SET PROBLEM
Will you quote precisely the lines that run from the top of the material below to the line containing "CP, SP = math.cos(PITCH), math.sin(PITCH)", both ends included?

SUPPLIED DATA
## START
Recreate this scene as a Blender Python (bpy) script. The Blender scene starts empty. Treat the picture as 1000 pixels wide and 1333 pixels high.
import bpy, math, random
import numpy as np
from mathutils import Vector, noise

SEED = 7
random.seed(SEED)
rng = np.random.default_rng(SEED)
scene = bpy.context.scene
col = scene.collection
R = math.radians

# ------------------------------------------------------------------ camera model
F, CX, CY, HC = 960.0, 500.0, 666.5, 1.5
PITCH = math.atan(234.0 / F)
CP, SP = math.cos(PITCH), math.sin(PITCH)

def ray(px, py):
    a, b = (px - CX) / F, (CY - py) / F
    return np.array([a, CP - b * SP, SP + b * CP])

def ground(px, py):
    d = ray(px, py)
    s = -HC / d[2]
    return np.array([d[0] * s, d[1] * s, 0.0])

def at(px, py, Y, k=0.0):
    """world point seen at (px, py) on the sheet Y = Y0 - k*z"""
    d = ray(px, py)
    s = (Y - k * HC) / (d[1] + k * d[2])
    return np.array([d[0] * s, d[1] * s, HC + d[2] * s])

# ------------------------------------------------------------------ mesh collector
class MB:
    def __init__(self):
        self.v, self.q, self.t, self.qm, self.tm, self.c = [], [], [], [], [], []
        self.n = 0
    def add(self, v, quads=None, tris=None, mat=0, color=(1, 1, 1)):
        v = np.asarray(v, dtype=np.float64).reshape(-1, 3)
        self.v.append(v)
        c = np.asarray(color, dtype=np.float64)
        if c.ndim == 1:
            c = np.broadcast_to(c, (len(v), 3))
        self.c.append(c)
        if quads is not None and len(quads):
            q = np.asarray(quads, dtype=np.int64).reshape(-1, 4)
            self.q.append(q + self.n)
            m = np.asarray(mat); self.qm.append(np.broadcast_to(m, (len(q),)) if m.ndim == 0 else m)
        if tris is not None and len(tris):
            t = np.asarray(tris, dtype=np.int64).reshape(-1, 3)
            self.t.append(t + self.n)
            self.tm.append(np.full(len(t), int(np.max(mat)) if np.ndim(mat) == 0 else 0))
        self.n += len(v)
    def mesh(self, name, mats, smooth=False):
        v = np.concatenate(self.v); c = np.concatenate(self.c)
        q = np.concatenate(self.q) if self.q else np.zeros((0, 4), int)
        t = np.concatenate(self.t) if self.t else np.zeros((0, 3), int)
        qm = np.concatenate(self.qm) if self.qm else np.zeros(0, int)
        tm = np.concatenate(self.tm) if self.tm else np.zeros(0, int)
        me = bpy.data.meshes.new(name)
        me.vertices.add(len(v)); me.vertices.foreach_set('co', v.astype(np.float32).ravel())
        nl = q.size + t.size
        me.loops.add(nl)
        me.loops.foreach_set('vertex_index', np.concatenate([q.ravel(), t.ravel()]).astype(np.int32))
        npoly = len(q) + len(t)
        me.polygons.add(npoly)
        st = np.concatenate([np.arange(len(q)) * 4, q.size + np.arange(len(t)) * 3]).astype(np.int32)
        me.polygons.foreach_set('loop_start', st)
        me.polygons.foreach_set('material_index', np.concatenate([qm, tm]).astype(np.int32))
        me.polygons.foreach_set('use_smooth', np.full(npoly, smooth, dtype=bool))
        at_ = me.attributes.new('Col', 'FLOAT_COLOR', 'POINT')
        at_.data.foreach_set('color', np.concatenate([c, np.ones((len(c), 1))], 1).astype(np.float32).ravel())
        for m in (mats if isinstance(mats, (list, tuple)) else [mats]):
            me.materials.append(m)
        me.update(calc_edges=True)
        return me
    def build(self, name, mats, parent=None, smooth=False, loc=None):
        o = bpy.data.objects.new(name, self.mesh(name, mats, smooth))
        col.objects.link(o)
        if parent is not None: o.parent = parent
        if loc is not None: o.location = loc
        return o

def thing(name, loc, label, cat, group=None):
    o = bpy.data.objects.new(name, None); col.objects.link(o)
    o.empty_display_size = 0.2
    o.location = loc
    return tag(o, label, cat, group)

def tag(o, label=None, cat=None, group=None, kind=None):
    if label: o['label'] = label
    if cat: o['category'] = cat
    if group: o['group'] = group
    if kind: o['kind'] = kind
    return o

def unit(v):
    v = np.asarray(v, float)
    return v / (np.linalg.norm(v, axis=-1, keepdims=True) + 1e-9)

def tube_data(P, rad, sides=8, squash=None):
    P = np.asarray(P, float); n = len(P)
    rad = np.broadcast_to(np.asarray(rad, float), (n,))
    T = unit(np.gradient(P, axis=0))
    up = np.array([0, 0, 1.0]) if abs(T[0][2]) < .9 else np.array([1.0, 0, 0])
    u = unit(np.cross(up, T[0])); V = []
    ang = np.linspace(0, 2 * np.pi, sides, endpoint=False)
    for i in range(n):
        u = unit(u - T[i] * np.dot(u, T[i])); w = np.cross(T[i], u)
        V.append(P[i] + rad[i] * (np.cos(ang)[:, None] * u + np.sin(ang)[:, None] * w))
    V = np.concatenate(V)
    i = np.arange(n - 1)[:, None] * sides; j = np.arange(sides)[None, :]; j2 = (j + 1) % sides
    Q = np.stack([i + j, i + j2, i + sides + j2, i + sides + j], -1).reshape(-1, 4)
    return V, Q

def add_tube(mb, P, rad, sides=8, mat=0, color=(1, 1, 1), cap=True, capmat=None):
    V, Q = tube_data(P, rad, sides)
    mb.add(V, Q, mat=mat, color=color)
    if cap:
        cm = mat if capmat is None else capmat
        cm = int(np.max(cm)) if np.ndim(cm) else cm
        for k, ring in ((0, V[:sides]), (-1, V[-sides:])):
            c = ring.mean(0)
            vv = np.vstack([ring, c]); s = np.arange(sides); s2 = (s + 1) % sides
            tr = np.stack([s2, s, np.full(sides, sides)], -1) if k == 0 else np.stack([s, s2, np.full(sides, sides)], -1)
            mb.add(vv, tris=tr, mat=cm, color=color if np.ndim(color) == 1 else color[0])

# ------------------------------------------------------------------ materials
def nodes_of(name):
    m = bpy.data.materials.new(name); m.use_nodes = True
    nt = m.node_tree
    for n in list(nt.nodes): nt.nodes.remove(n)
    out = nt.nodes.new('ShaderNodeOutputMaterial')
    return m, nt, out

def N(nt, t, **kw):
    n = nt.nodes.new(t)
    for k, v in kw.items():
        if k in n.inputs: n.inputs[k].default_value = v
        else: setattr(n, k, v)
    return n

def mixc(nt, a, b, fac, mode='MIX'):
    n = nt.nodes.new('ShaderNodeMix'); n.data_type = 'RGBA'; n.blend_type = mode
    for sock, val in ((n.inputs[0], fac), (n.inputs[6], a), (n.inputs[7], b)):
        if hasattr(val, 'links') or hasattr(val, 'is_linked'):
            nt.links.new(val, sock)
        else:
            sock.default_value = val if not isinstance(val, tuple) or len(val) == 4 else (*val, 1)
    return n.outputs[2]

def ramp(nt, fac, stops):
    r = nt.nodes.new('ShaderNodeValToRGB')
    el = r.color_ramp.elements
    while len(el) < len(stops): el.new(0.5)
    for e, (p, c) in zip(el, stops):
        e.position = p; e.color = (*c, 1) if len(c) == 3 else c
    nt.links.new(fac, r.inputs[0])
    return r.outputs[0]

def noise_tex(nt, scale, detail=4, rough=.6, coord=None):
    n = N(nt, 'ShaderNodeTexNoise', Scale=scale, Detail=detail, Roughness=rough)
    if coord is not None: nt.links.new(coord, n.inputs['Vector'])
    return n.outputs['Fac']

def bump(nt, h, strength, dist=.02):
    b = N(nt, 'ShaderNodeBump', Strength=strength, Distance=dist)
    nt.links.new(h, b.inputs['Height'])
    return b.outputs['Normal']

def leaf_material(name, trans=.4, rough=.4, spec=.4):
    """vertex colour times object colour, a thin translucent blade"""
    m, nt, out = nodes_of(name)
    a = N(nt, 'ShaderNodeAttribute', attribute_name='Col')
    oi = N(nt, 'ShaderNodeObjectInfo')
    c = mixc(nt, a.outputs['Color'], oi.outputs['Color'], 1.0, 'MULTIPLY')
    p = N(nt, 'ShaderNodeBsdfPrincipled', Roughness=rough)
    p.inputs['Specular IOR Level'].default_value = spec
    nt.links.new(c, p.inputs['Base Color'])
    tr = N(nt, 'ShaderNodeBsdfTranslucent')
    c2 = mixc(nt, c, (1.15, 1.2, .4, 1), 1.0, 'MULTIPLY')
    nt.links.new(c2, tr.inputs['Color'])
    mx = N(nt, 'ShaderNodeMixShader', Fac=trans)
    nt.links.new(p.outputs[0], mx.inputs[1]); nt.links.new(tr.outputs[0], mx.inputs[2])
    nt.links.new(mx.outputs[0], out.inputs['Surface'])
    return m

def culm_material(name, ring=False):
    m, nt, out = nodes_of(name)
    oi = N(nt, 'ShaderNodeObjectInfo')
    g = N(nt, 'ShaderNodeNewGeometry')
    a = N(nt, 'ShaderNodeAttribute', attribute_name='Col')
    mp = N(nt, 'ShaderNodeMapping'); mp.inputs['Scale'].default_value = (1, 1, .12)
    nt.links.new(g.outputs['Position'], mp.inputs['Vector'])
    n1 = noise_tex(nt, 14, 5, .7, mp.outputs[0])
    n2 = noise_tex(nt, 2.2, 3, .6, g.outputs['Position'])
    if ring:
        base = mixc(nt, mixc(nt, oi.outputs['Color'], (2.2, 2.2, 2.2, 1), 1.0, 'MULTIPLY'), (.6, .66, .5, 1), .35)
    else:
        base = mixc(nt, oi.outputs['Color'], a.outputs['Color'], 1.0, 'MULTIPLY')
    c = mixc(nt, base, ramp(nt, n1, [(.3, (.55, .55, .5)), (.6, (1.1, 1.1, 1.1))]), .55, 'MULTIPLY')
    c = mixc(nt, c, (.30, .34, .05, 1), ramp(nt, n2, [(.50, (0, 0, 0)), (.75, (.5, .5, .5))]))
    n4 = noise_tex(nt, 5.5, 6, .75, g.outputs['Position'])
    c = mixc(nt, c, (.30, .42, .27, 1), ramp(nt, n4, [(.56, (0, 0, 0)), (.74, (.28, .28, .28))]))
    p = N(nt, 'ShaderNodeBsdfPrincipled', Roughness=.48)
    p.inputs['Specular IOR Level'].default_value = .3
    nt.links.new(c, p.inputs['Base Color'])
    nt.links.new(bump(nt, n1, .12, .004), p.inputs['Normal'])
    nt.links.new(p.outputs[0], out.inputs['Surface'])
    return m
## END
COMPLETED TASK
Recreate this scene as a Blender Python (bpy) script. The Blender scene starts empty. Treat the picture as 1000 pixels wide and 1333 pixels high.
import bpy, math, random
import numpy as np
from mathutils import Vector, noise

SEED = 7
random.seed(SEED)
rng = np.random.default_rng(SEED)
scene = bpy.context.scene
col = scene.collection
R = math.radians

# ------------------------------------------------------------------ camera model
F, CX, CY, HC = 960.0, 500.0, 666.5, 1.5
PITCH = math.atan(234.0 / F)
CP, SP = math.cos(PITCH), math.sin(PITCH)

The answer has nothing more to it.